A federal judge in Honolulu is expected to rule soon whether the Trump administration is unlawfully implementing the scaled-back version of the travel ban.

Hawaii filed its final motion Wednesday, clearing the way for U.S. District Court Judge Derrick Watson to rule whether the Trump administration “fundamentally misconstrues” the U.S. Supreme Court’s ruling by subjecting grandparents and other relatives to the travel ban.

Attorney General Doug Chin speaks to media addressing the 9th Circuit of Appeals defeat of Trump's travel ban. 12 june 2017
Hawaii Attorney General Doug Chin filed a motion last week to challenge the scaled-back version of President Donal Trump’s travel ban. Cory Lum/Civil Beat

The Trump administration began implementing the travel ban last week, exempting only spouses, siblings, children and parents, as well as certain in-laws, from the travel ban.

The move followed a June 26 ruling by the Supreme Court, which allowed portions of the travel ban that applies to six Muslim-majority countries to go into effect while the justices prepare to hold a hearing over the injunctions against it — likely in October when they’re back in session.

But the court ruled that those with a “credible claim of a bona fide relationship” with a family member in the United States or concrete ties to an “entity” — like a university — should be exempt from the travel ban.

Despite the ruling, the Trump administration announced last week that grandparents, aunts, uncles, cousins, nieces, nephews and siblings-in-law would still be subject to the travel ban.

Hawaii filed an emergency motion Thursday, arguing that the Trump administration is taking too narrow a view of what family relationships qualify for exemption.

“Why is it that those people not allowed to come into the country? What national security initiative are we thinking about?” Hawaii Attorney General Doug Chin said Friday at a press conference.

In its motion filed Monday, the Trump administration argued that “close familial relationships” should only be those specifically described in certain portions of the Immigration and Nationality Act.

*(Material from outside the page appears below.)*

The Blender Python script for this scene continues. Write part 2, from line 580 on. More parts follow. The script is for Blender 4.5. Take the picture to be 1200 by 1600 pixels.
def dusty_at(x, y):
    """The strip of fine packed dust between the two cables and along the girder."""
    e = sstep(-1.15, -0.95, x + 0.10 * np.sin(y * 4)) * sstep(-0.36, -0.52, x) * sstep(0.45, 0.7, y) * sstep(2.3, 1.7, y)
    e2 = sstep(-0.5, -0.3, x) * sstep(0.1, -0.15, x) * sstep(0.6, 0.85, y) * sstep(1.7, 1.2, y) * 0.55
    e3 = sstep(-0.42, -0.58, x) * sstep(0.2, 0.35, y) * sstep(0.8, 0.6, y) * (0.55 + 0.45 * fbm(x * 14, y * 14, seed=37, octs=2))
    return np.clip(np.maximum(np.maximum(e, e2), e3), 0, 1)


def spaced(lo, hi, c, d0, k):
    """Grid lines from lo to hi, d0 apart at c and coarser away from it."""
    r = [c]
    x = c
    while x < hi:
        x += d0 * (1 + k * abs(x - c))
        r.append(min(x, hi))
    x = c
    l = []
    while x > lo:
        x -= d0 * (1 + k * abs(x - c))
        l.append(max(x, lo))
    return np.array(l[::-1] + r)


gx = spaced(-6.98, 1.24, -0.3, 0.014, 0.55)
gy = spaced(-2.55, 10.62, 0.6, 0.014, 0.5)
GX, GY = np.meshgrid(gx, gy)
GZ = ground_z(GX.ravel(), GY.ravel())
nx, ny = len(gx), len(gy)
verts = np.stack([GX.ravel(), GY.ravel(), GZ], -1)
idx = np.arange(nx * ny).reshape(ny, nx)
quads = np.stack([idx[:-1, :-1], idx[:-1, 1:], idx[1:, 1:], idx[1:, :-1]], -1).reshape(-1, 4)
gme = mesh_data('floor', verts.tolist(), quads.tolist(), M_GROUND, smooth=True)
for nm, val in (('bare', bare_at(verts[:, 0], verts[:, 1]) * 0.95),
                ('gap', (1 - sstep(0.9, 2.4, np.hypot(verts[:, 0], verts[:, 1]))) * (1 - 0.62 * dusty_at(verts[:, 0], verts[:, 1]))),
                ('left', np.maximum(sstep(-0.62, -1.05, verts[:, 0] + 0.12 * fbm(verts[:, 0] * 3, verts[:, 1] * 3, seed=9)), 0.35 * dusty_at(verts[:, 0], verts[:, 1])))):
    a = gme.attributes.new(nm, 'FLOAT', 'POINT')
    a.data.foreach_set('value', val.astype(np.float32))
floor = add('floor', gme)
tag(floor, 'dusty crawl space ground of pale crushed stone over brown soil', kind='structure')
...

But Chin says the Trump administration is “cherry-picking,” pointing out that “other immigration laws include the very same close family members the Trump Administration wants to exclude.”

In Wednesday’s motion, Neal Katyal, a lead attorney for Hawaii, also takes issues with the Trump administration’s argument that being assigned to a refugee resettlement agency in the U.S. doesn’t amount to a “bona fide relationship.”

Katyal points out that the crux of the Supreme Court’s ruling instructs that the travel ban impose “no burden” on “the American party.”

“When a refugee’s travel is blocked, however … the resettlement agency is unable to meet the refugee, resettle her in the United States or offer the myriad other services, which it has invested substantial resources to provide,” Katyal wrote. “That is a ‘concrete hardship’ far more severe than the one an entity might experience if an arranged ‘lecturer’ is forbidden admission.

“In short, the government elected to implement the stay in a manner that jeopardizes the rights of countless Americans and keeps the government on the deeply flawed trajectory it has pursued since the release of the first executive order,” Katyal wrote.